El primer fracaso se sitúa en el plano del crecimiento. Los economistas del establishment piensan que a raíz de la crisis estamos frente a un proceso de lento crecimiento o estancamiento secular. Pero lo cierto es que la tasa de expansión del capitalismo global ha venido disminuyendo desde hace más de 45 años. Entre 1972 y 2017 la tasa de crecimiento anual del PIB de los 20 países miembros de la OCDE disminuyó de 4.2 a 2.5 por ciento. Se trata de una tendencia de largo plazo y no de un problema coyuntural.



El segundo frente en el que fracasa el capitalismo se relaciona con la política económica. Es cierto que en las décadas de la posguerra la mezcla de política macroeconómica dio buenos resultados, pero hoy la política económica no es capaz de sacar a la economía mundial del entumecimiento. La política monetaria explora nuevos territorios mediante la inyección desorbitada de liquidez al sistema financiero, pero el efecto sobre la economía real ha sido muy débil o nulo (como en Japón durante los pasados dos decenios). Por su parte, la política fiscal no ha podido escapar del terrible dilema que le ha impuesto el sistema financiero global: si el Estado no disciplina sus finanzas, el mercado de capitales le castigará.



El tercer fracaso se relaciona con la única fuente de legitimidad social y política que tenía el capitalismo, a saber, su capacidad de mejorar el bienestar de las grandes masas de la población. Ese resultado no sólo depende de la acumulación continua de capital (hoy debilitada), sino de la redistribución de los logros económicos entre la población. Entre 1945 y 1975 el capitalismo desarrollado pudo elevar el nivel de vida promedio de la población. Sin embargo, desde 1973 el crecimiento de los salarios se estancó y el aspecto redistributivo del régimen de acumulación se transformó radicalmente. El ahorro neto privado comenzó a declinar, mientras aumentaba el flujo de crédito hacia el sector privado.



Los análisis de Wynne Godley demuestran que el incremento en la demanda agregada alimentado por el crecimiento del endeudamiento fue el principal factor detrás del crecimiento económico en Estados Unidos. A su vez, ese crecimiento estuvo ligado al abultado déficit en la cuenta corriente de la balanza de pagos y al endeudamiento externo. Las siguientes décadas estuvieron marcadas por una desigualdad creciente y la transferencia de recursos desde las clases más bajas hasta los más privilegiados de la pirámide social.
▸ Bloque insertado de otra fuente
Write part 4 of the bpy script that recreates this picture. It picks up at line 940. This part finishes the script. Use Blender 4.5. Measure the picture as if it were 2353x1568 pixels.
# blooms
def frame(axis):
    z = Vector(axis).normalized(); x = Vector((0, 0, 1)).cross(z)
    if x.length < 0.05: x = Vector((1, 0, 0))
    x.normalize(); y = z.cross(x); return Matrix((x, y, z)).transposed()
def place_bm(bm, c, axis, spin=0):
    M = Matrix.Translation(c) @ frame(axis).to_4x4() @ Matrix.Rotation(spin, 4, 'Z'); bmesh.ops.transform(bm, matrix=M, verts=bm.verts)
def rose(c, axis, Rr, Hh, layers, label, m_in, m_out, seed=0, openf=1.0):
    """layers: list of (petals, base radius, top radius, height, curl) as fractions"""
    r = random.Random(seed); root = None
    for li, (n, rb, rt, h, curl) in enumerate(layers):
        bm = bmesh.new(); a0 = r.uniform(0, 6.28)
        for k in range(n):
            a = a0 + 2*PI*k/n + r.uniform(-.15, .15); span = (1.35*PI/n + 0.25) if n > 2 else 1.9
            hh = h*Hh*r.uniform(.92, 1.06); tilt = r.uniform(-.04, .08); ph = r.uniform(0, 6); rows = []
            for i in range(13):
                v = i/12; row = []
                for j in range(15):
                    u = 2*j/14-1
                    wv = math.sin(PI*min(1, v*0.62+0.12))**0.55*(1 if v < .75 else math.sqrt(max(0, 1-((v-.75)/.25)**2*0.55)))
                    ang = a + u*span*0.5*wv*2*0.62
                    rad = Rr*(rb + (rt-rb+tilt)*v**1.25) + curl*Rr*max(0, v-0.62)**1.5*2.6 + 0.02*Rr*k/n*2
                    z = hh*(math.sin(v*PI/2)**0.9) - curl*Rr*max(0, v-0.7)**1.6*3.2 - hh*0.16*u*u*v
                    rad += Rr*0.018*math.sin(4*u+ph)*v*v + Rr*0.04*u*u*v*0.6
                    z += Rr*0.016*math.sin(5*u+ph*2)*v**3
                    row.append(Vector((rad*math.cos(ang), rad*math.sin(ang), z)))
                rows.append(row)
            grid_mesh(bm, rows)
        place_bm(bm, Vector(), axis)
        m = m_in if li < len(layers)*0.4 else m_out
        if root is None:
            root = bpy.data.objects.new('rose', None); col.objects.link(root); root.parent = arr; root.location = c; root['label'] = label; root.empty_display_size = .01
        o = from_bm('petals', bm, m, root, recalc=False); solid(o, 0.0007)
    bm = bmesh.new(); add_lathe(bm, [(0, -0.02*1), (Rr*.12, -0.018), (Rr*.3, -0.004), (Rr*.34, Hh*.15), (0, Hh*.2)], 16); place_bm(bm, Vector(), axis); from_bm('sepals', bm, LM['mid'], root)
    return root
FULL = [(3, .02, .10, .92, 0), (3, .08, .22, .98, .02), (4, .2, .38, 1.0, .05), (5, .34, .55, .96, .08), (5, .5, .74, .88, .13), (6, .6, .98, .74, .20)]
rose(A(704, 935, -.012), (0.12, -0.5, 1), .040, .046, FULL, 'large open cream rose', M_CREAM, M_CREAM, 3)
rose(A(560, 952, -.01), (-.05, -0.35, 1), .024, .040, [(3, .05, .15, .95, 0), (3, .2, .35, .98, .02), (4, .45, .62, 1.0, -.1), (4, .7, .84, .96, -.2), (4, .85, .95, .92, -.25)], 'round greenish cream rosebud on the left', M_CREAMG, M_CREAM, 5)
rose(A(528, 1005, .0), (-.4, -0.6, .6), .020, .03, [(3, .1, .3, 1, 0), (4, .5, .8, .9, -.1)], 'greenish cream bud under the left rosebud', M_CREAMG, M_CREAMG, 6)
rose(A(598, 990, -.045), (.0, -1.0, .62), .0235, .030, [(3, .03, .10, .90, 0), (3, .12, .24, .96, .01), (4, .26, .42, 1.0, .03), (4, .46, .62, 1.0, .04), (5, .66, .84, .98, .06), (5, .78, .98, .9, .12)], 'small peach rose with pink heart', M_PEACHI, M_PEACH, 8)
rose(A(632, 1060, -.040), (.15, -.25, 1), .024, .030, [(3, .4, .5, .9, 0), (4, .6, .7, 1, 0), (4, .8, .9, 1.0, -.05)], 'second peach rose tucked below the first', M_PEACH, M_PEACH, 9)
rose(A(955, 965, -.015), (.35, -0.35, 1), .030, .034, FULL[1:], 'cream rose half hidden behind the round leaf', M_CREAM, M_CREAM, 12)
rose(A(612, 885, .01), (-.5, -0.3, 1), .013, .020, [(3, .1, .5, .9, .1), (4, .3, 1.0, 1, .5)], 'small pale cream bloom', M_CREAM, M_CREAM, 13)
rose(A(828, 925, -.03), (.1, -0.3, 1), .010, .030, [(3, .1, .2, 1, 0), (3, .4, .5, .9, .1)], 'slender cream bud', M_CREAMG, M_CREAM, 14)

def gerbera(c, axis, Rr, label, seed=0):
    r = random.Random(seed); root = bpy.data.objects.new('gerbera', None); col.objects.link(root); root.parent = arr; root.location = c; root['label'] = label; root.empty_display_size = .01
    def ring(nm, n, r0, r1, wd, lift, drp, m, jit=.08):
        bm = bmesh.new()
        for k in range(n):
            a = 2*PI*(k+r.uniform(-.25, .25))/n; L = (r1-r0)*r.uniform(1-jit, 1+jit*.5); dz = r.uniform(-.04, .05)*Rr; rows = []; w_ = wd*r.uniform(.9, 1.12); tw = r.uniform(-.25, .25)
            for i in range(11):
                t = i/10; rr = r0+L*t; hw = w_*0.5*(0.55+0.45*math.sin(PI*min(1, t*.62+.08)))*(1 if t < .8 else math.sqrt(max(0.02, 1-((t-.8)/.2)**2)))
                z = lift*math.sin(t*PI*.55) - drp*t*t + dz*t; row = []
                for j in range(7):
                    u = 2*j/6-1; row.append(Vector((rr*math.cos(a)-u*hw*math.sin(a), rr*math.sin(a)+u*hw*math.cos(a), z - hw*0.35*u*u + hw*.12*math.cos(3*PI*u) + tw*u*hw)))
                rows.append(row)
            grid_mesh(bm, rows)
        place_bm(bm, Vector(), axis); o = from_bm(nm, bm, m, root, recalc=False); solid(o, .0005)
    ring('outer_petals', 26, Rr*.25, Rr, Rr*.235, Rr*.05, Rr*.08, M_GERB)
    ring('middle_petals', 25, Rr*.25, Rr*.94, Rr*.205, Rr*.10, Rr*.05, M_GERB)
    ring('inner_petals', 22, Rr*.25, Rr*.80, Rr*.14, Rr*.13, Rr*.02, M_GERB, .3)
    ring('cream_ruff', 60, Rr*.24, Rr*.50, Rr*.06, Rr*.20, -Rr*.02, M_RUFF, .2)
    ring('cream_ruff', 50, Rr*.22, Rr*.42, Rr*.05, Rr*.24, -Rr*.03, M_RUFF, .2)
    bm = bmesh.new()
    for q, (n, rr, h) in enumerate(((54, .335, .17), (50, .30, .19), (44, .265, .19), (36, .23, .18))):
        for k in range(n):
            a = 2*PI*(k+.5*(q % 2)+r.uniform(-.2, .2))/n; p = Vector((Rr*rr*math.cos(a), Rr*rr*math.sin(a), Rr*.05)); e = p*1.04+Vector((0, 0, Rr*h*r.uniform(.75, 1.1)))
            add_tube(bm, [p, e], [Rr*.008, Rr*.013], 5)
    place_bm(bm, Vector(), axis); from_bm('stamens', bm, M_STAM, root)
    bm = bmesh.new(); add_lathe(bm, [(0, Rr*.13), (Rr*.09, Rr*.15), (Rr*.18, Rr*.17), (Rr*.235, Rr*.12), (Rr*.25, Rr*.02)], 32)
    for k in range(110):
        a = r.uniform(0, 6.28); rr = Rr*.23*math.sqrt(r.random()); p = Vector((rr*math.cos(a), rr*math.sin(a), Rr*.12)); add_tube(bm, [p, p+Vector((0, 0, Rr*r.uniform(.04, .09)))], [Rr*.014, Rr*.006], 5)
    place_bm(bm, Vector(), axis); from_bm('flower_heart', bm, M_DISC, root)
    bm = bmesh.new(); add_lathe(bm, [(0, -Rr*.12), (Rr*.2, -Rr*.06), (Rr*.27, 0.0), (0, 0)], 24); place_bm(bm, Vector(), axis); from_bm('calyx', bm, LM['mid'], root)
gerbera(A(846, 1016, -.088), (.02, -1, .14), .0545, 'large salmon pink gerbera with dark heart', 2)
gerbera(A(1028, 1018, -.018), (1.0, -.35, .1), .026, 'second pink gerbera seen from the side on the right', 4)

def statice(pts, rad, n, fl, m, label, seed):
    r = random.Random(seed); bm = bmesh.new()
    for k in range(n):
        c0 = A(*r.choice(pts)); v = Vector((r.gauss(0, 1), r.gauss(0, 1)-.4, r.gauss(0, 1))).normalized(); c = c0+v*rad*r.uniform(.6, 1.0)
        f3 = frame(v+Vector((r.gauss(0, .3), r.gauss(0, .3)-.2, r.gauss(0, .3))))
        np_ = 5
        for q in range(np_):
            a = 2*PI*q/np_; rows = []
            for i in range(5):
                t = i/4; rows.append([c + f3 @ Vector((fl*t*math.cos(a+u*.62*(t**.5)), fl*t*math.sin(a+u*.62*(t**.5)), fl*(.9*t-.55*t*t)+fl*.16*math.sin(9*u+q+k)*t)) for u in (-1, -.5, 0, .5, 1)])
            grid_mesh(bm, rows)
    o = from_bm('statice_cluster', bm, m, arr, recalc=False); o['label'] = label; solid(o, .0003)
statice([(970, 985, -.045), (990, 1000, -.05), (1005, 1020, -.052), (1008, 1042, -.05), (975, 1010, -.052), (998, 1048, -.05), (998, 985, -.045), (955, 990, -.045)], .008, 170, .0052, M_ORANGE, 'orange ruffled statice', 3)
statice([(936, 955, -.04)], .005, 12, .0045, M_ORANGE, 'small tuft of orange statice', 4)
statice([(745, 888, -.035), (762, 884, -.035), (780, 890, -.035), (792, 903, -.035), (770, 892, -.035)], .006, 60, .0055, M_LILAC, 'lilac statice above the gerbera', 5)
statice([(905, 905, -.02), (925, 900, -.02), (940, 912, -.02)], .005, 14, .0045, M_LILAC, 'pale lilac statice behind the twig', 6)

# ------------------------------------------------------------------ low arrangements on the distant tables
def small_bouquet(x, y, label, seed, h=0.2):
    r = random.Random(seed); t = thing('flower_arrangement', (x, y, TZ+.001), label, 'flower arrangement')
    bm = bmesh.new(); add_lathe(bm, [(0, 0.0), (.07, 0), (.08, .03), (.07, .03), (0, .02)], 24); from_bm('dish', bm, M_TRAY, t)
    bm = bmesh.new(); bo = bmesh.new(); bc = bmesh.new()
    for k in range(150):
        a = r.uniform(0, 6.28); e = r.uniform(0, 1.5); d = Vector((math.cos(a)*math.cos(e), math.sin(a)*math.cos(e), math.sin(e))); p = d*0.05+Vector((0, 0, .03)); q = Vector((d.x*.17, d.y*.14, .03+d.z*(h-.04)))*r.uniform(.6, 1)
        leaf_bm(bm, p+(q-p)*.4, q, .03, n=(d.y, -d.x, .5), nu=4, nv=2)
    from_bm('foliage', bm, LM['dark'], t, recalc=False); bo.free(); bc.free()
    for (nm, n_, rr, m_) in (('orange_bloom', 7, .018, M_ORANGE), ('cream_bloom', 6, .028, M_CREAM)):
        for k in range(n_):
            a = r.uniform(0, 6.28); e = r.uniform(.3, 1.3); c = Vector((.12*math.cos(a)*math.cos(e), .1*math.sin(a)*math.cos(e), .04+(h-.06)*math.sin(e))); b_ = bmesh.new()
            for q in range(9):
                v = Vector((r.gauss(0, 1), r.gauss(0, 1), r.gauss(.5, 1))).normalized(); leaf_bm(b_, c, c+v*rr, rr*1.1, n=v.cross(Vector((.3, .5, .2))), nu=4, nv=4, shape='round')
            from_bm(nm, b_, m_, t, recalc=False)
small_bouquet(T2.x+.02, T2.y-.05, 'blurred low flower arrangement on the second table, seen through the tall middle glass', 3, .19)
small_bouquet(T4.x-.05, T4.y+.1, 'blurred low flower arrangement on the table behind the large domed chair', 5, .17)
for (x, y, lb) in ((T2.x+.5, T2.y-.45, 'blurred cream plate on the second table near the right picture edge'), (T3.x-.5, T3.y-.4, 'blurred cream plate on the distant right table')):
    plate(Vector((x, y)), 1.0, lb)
El cuarto frente en el que el capitalismo ha fracasado es quizás el más importante. La red de instituciones que proporcionan estabilidad al capitalismo es compleja y desempeña muchas funciones. Pero quizás el apoyo decisivo lo recibe de la idea de que capitalismo, democracia y libertad son criaturas que nacieron en el mismo nido. La verdad es que en ocasiones el capitalismo no ha tenido más remedio que respetar el sistema democrático, pero cuando se ha sentido fuerte ha escogido el camino de la violencia y la represión. Ese fue el destino de Allende y de Mossadegh.



A veces al capital le ha resultado costoso agachar la cabeza y aceptar esquemas de redistribución y garantías de mayor seguridad social y libertad de asociación para la clase trabajadora. Por eso de la Gran Depresión emerge el estado de bienestar. No fue una concesión graciosa de la clase capitalista. Pero una vez que el capital recuperó sus fuerzas, la democracia pasó a segundo plano.



Las decisiones políticas se toman ahora por las élites de las corporaciones, bancos y otros agentes de los mercados financieros. Hoy el crecimiento del sistema financiero y la globalización de mercados y cadenas de valor se encargan de disciplinar a los gobiernos. Por la vía electoral no se puede cambiar la desigualdad o alcanzar un nuevo estado de bienestar. Las elecciones son el camuflaje perfecto para disfrazar la explotación y degradar a los ciudadanos al nivel de simples consumidores (aunque cada vez con menor poder de compra).



El triunfo enfermo del capitalismo reside en haber eliminado a la oposición para mantener operando un sistema disfuncional y a todas luces injusto. Pero ese éxito marca al mismo tiempo el principio del crepúsculo. Si alguna vez lo fue, hoy el capitalismo ha dejado de ser el soporte de una sociedad democrática, justa y estable.